--- START OF Data supplied ---
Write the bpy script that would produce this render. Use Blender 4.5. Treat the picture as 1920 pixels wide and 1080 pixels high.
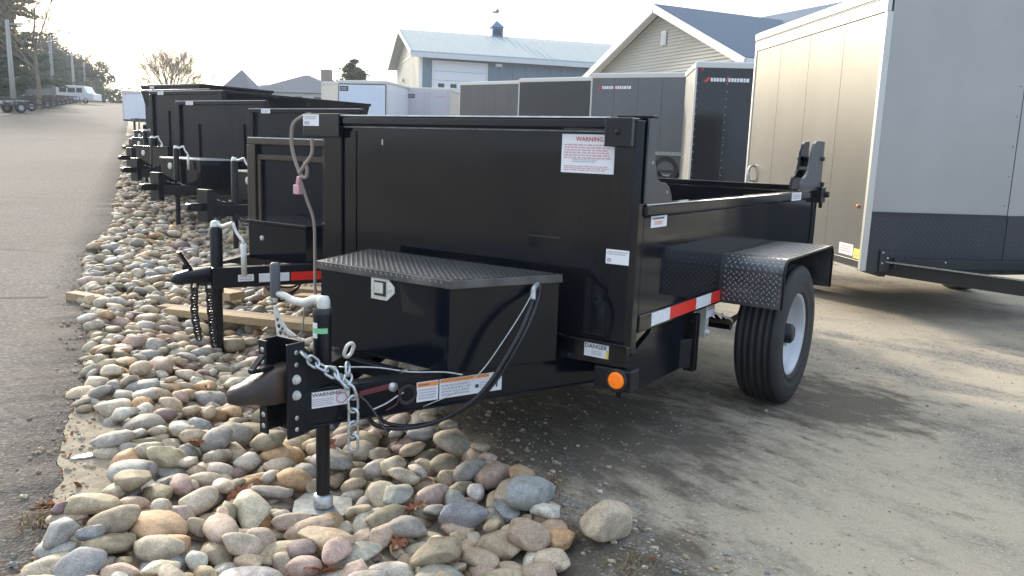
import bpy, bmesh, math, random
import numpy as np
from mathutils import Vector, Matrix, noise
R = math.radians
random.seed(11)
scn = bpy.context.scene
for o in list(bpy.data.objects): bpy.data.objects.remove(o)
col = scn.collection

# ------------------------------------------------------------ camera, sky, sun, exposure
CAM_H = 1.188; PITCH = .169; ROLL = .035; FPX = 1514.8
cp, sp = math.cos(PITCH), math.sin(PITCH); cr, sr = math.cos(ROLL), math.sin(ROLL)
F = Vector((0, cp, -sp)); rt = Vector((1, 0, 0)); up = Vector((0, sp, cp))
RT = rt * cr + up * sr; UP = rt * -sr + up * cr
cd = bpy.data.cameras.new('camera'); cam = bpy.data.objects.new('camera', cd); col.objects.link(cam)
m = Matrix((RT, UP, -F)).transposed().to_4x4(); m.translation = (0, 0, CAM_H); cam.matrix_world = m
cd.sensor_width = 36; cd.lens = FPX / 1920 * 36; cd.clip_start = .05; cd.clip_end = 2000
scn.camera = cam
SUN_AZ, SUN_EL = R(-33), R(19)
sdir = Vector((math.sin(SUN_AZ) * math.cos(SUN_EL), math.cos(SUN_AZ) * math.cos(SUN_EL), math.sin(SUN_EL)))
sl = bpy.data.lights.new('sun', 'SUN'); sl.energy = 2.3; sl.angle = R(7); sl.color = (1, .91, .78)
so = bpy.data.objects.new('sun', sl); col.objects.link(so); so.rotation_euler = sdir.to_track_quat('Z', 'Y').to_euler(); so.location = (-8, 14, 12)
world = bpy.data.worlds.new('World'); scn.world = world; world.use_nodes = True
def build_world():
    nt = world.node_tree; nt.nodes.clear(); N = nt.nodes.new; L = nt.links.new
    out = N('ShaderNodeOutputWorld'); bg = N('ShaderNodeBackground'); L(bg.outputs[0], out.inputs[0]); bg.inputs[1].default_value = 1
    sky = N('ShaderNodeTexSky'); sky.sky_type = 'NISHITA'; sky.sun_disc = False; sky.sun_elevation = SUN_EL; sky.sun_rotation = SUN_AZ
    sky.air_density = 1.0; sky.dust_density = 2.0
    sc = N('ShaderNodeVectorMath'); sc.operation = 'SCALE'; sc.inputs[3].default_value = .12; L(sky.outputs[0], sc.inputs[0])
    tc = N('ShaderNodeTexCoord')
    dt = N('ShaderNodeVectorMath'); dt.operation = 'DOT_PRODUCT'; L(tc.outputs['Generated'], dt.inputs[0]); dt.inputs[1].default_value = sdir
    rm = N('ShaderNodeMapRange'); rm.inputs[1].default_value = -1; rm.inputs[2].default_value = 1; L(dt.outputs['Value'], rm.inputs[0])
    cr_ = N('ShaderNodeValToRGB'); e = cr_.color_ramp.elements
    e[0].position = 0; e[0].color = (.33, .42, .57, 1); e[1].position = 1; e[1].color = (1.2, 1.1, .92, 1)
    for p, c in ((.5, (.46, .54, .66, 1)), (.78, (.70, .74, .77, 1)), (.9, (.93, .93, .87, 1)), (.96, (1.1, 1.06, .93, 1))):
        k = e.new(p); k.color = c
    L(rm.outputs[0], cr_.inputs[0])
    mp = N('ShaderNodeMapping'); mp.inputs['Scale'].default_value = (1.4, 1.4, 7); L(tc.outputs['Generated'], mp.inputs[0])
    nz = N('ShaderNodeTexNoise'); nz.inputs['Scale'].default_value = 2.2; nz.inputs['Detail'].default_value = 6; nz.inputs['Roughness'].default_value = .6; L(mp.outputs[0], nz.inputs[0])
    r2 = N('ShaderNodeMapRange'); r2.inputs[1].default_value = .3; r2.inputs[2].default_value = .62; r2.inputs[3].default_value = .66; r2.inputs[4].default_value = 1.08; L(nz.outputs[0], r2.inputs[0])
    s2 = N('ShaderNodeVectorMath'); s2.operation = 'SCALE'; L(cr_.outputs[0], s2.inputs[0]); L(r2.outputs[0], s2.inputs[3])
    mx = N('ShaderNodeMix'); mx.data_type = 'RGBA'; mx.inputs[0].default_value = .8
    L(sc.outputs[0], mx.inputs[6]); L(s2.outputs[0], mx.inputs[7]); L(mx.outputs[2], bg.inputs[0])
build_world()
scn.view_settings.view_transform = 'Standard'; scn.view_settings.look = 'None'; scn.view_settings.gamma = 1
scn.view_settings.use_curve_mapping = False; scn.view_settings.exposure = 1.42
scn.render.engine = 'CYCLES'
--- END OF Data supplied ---
--- START OF Data supplied ---
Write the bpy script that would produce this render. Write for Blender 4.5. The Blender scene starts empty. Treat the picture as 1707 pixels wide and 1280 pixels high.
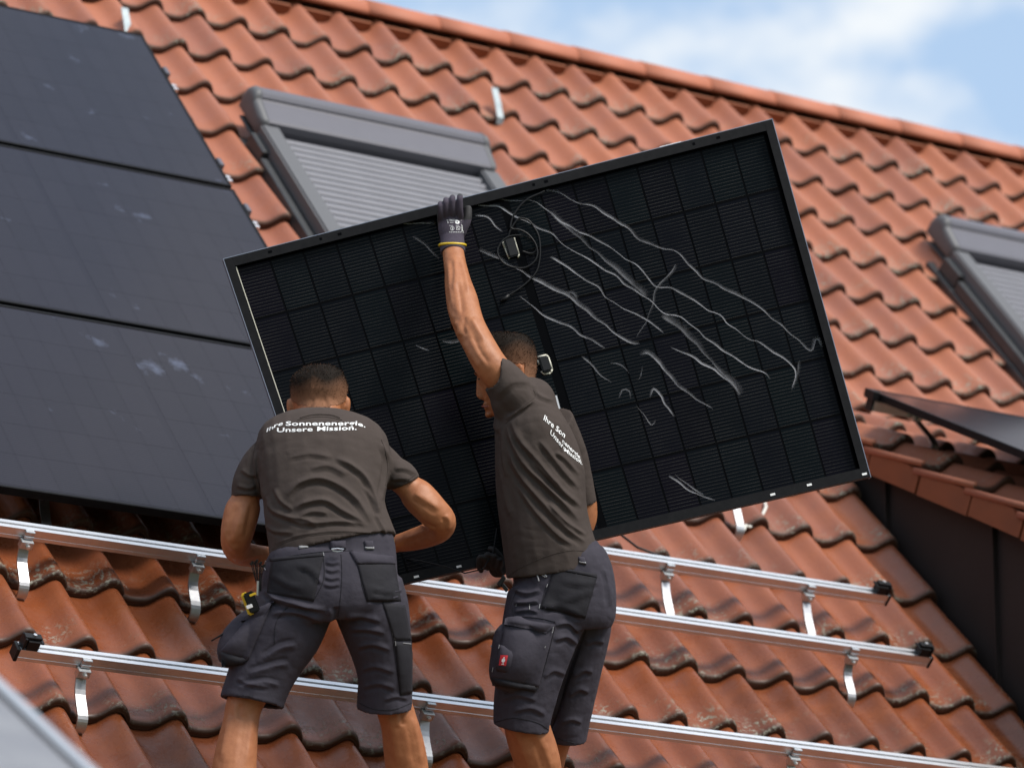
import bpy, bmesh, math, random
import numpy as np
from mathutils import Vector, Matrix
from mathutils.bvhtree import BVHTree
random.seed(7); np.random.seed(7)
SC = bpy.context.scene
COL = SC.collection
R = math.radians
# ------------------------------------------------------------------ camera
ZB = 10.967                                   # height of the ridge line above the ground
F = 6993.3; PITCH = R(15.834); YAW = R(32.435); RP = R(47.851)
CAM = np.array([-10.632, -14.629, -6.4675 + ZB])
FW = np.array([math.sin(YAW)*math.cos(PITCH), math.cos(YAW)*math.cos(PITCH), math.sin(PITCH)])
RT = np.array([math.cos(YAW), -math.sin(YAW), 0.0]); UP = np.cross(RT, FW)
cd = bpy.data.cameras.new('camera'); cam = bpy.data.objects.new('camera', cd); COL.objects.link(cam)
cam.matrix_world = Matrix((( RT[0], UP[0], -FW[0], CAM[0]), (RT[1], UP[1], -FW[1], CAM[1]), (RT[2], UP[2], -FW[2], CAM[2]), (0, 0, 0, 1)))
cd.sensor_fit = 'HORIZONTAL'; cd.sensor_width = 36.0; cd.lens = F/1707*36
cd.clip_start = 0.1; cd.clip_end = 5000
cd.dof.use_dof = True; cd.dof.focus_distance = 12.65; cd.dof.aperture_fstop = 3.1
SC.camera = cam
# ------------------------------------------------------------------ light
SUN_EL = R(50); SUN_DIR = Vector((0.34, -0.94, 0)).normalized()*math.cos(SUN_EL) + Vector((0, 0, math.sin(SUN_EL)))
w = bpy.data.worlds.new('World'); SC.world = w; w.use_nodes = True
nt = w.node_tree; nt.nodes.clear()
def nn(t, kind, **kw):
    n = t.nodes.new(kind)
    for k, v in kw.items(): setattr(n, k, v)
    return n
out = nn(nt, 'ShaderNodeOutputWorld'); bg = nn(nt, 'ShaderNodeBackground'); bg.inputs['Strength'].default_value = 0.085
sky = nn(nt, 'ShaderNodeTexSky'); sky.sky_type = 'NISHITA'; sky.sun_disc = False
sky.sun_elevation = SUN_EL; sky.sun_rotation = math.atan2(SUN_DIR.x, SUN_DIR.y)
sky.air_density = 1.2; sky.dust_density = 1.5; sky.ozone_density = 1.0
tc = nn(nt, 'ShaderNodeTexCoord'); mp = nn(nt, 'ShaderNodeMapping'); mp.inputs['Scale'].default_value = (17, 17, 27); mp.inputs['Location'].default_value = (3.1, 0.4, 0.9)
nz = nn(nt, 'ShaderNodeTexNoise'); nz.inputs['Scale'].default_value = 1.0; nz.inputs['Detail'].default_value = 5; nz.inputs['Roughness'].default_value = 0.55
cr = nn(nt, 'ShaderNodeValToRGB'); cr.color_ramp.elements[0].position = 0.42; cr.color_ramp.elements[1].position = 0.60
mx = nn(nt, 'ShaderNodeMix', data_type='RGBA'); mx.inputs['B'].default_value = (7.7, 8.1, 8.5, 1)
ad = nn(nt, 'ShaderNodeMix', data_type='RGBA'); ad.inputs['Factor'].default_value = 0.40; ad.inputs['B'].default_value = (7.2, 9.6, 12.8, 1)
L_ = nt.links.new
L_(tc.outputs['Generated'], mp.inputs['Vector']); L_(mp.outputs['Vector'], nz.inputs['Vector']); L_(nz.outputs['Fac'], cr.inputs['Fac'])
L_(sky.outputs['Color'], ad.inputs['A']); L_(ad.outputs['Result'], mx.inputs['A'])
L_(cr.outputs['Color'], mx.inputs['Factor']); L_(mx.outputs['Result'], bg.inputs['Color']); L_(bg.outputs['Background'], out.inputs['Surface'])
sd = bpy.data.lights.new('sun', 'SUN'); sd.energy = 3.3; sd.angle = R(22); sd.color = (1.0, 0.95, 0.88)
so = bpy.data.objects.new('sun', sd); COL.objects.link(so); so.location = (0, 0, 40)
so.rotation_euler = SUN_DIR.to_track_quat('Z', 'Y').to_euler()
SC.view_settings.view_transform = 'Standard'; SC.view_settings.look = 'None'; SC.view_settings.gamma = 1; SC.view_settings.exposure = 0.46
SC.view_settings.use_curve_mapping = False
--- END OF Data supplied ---
Given request: Quote the lines above exactly, starting with the one that has "Write the bpy script that would produce this render. Use" and ending with the one that has "col = scn.collection"; drop the pictures and include nothing else.

Task result:
Write the bpy script that would produce this render. Use Blender 4.5. Treat the picture as 1920 pixels wide and 1080 pixels high.
import bpy, bmesh, math, random
import numpy as np
from mathutils import Vector, Matrix, noise
R = math.radians
random.seed(11)
scn = bpy.context.scene
for o in list(bpy.data.objects): bpy.data.objects.remove(o)
col = scn.collection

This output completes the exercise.